POTW (2019/13): Ryan's Roadtrip

Ryan’s Roadtrip, this week’s Playlist of the Week, is the personal favourite tracks of Ryan Doherty, an independent artist who lives in Birmingham, England. Ryan is a fantastic guitarist and you can hear several of his recordings in the playlist, notably For Another Way with its haunting gravelly vocal and beautifully layered guitars.

Ryan’s Roadtrip mostly comprises classic tracks from the mainstream, however, and covers grunge, rock, blues, britpop, triphop, electronica and pop (with the odd curveball thrown in). The emphasis is firmly towards guitar-oriented rock music (noting that Marillion occupies approximately 10% of this playlist’s tracks) but there are also tracks from Enigma, Massive Attack and Gabrielle Aplin, which balance out the mix. It’s a good list for playing in the car, as the name suggests!
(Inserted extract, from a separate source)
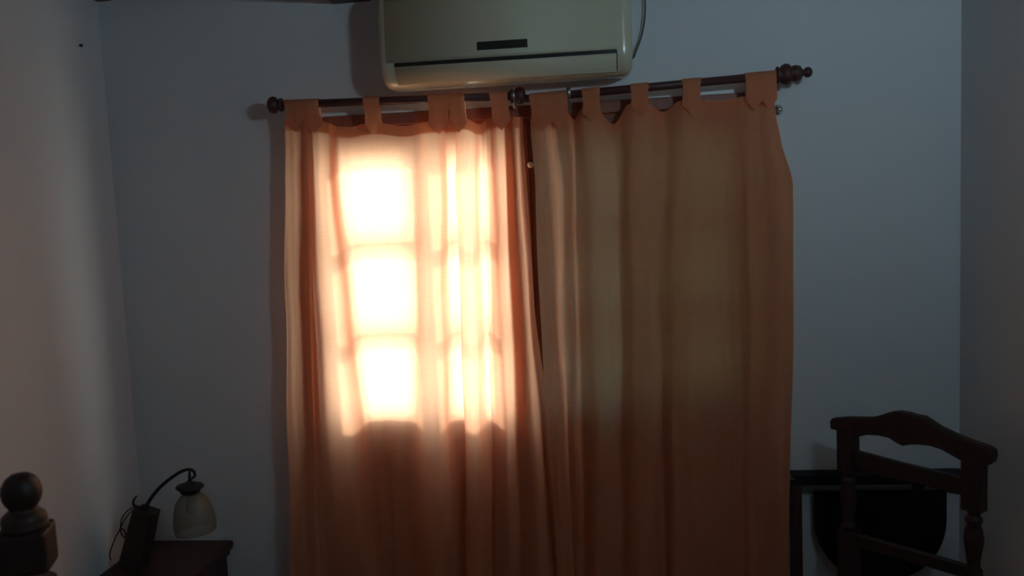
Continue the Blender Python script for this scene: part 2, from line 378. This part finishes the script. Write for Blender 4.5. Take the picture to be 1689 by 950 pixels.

Rating: 15 (there are a couple of tracks designated ‘explicit’ in this list).

POTW (2019/10): Lo-fi Triphop / Chill / Dubstep

This week, we have this gem of a Trip-hop playlist by Leg Puppy for your listening pleasure. Leg Puppy are a subversive British punktronica band with a lot to say about current western culture, including smartphones, selfies and the closure of smaller music venues. (That last one might just be a UK thing?)

Leg Puppy’s superpower is nailing exactly what is wrong with the world, and not holding back from telling us how it is, whilst injecting the message with a shot of raw humour. Being rather direct, they won’t be to everyone’s taste, but, as Left Bank Mag have said, they are ‘fascinatingly entrancing’. This gift of lifting the covers on Pandora’s empty box and giving us a run down on what went wrong perhaps explains their love of the triphop genre, itself often a healthy source of social commentary. Some of Leg Puppy’s electronic tracks do lean in towards the triphop genre and probably my favourite of these, Black Light, is included here. Silence 23, their recent collaboration with Ceiling Demons, is reminiscent of some of the more menacing sounding tracks that Massive Attack and Tricky have produced over the years.
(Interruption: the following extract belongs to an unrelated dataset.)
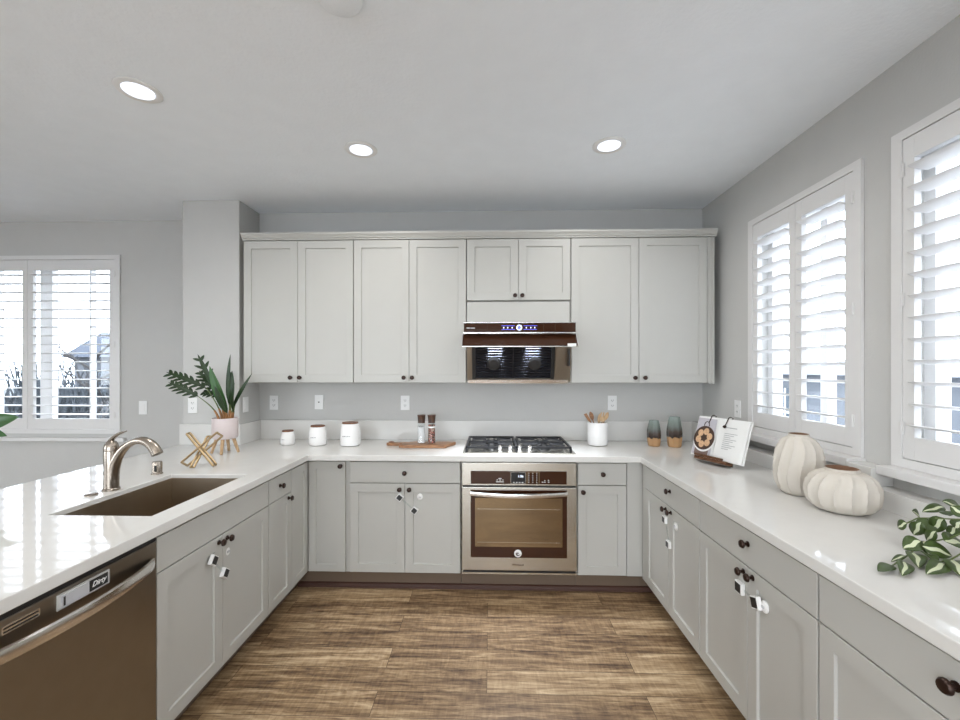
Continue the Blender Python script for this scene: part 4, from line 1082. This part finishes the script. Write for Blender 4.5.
def thicket(x0, x1, y, h, label):
    bm = bmesh.new(); r_ = random.Random(4)
    for i in range(1500):
        x = r_.uniform(x0, x1); L = r_.uniform(.8, 2.6); z = -1.0
        top = -1+(h+1)*r_.uniform(.35, 1)*(.8+.2*math.sin(x*1.3))
        a = r_.uniform(-.9, .9); yy = y+r_.uniform(-1.2, 1.2)
        p = Vector((x, yy, max(-1, top-L))); q = Vector((x+a, yy, top))
        tube(bm, [p, (p+q)/2+Vector((r_.uniform(-.15, .15), 0, 0)), q], [.05, .035, .012], 4)
    for i in range(110):
        x = r_.uniform(x0, x1); z = r_.uniform(-1, h*.35); sz = r_.uniform(.2, .5)
        v = bmesh.ops.create_icosphere(bm, subdivisions=1, radius=sz, matrix=Matrix.Translation((x, y+r_.uniform(-.4, .4), z)))['verts']
        for q in v: q.co += Vector((r_.uniform(-.12, .12), 0, r_.uniform(-.12, .12)))
    tag(obj('winter_thicket', bm, 'hedge'), label, 'bushes', loc=((x0+x1)/2, y, -1))
thicket(-28, -8, 17, 2.1, 'grey leafless thicket along the yard outside the left window')
struct(obj('ground_bounce_rear', B(-20, 7, -20, -5, -.999, -.2), 'bounce'))  # unseen bright slab added to send daylight up to the ceiling
d_ = struct(obj('ground_bounce_right', B(1.9, 7.3, -8, 12, -.999, -.98), 'bounce'))  # unseen pale slab, added so the right windows bounce light onto the ceiling
hs = thing('neighbour_house', 'grey house with a slate roof far outside the left window', 'house', (-17, 24, -1))
obj('walls', B(-22, -13, 22, 26, -1, 2.1), 'siding', hs)
obj('roof', loops(bmesh.new(), [[Vector((x, 21.6, 2.1)), Vector((x, 26.4, 2.1)), Vector((x, 24, 3.6))] for x in (-22.4, -12.6)]), 'roof', hs)
for k in range(3): obj('window', B(-21+k*3, -19.8+k*3, 21.95, 21.99, .2, 1.4), 'darkwin', hs)
nh = thing('neighbour_house', 'pale neighbouring house with square windows outside the right shutters', 'house', (8, 6, -1))
obj('walls', B(7.5, 12, -6, 14, -1, 1.35), 'siding', nh)
obj('roof', loops(bmesh.new(), [[Vector((7.2, y, 1.35)), Vector((12.5, y, 1.35)), Vector((10, y, 1.75))] for y in (-6.4, 14.4)]), 'siding', nh)
for k in range(7):
    w = obj('window', B(7.44, 7.49, -4+k*2.4, -2.9+k*2.4, -.2, 1.0), 'darkwin', nh)
    bm = B(7.41, 7.435, -3.47+k*2.4, -3.43+k*2.4, -.2, 1.0); box(bm, 7.41, 7.435, -4+k*2.4, -2.9+k*2.4, .38, .42); obj('window_bars', bm, 'trim', w)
This playlist avoids the most obvious triphop choices, often picking edgier tracks that fit their own band’s sound and songs from obscurer artists. (There are exceptions: Massive Attack’s gorgeous collaboration with Hope Sandoval, The Spoils, made the cut). There’s a distinctly dystopian flavour pervading much of the selection and, as its name suggests, it has been spiked with some dub and chill, which vary the mood, helping to avoid it getting overly heavy.

Rating: PG (Some tracks are labelled ‘explicit’).